We talk it over at breakfast and are ambivalent. We really don't want to take four zeroes. A couple of us need to get to Maine by mid-August, and another has the look of a caged animal in her eyes at the thought of being stuck here. I pull out topo maps to see how exposed the trail is. Today perhaps only 25% of the trail is protected in the trees, and perhaps a third is exactly on the ridge. We'll definitely get blown.
This area is one of the highlights of the entire trail. With Mt Rogers and the Grayson Highlands, this is a rich diverse and scenic section. If we hike now all we will see is gray, just like Clingmans Dome, Roan Mountain, and so many others. This place even has wild ponies! But do we wait four days just to see the views?
For me either I jump on the trail and bang out two twenty mile days or I wait. Why? Because Spirit is coming back! If I can get to Marion in two days (despite the weather) then I meet her Monday night.
Other hikers have opted in or out, and the van drives up. We still go back and forth. The driver hops in the cab and starts the engine. Decision time. I jump in the van and the others join. We're going.
So if I'm headed right back in to the storm, was it a mistake to bail out last night? Nope, I got to bag some serious calories including a breakfast of six eggs, a double serving of potatoes and four pieces of toast.
Back up at Elk Garden, we open the van door and are instantly blasted. Did we make the wrong call?
We head straight across the exposed ridge, leaning hard to the right and bracing with both hiking poles to stay on course. Even so I repeatedly get blown sideways and have to fight to get back on the trail. A thin 13 year old girl leans into the wind and is lifted up, completely airborne, and lands three feet downwind.

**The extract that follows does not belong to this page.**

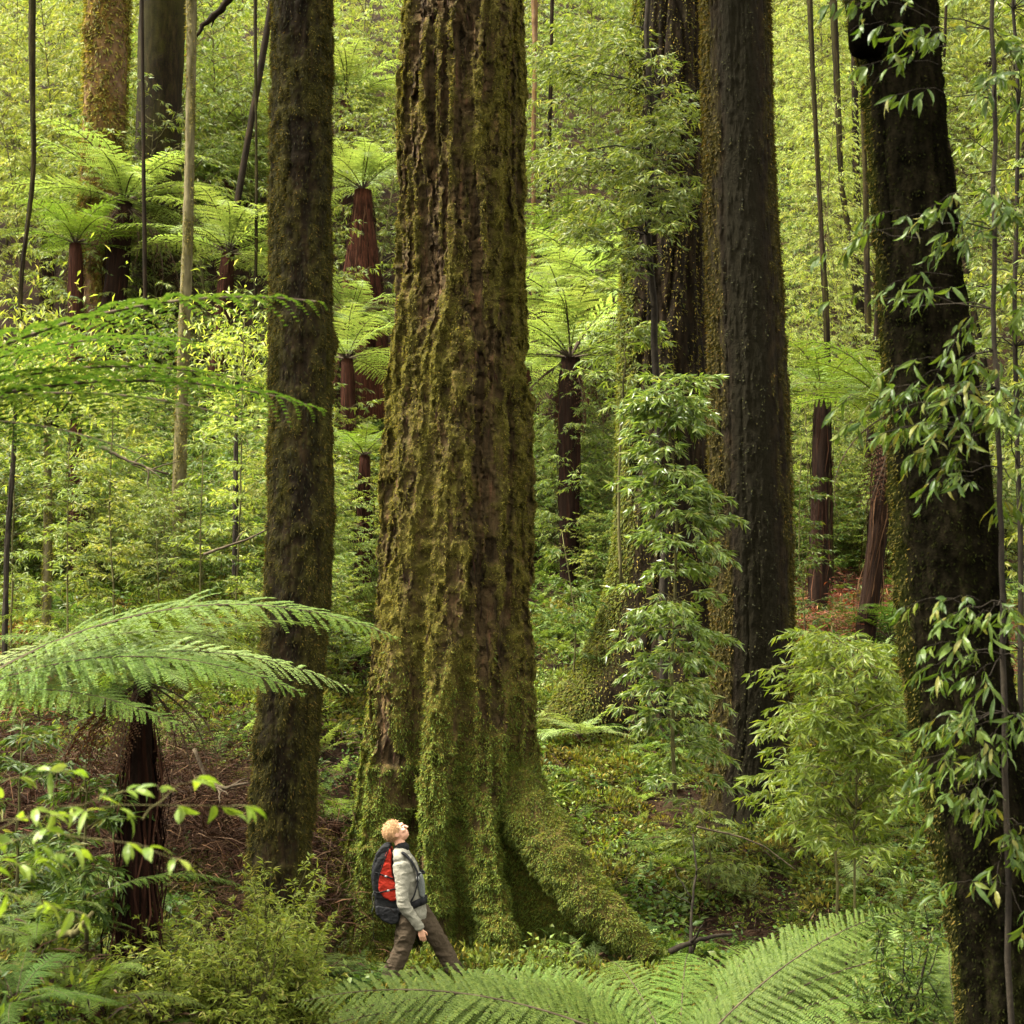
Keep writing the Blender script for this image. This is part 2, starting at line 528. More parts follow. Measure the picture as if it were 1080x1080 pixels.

My pack cover rips off and I race to catch it. With the heavy rain tomorrow I am dependent upon it. After a hundred yards it pauses momentarily on some brush and I snag it. By the end of the day at least three people have lost their pack covers for good.
Fortunately the rain is light. Even better, those white areas on the topo maps are not fully exposed and brush and trees 5-10 feet high blocks most of the wind. The area was once pasture, but is now reseeding with thickets. That's the reason for the ponies - they were introduced to help hold some of the pasture open for those wonderful highland views. Today I am thankful for the thickets.
Ten miles in, thirteen hikers cram inside one shelter eating lunch. Some are planning how to bail out. Some intend to not move another inch until the storm passes. Some talk of reaching another shelter, either five and ten miles onward.
With my slow pace I need to keep moving or options close out, and I want to make another ten miles. I finish lunch and head out first but no one passes me and none arrive at the distant shelter, 19.7 miles for the day. I'm not sure what the others decided. Instead I join four others already in their sleeping bags, one of whom spent the whole day there.
The rain is heavy by the end of the day. The creeks are full, fast and brown, and the trail is waterlogged. Since my rain gear is unreliable, I planned for everything I wear to be wet, and saved enough dry clothes for sleeping. Once out of the wind, I added the plastic emergency poncho over the rain coat so my trunk was dry. My head was warm, trunk dry if a bit cool, arms and legs cool and wet, and hands and feet waterlogged and cold. That worked well enough and hopefully will do the trick in tomorrow's heavy rain.
The National Weather Service issues a Flood Warning as I head to bed, forecasting 2-4 inches of rain tonight and tomorrow. The creek crossings will become hazardous. I am glad I pushed hard today; now I really want to get down off of this mountain while I can.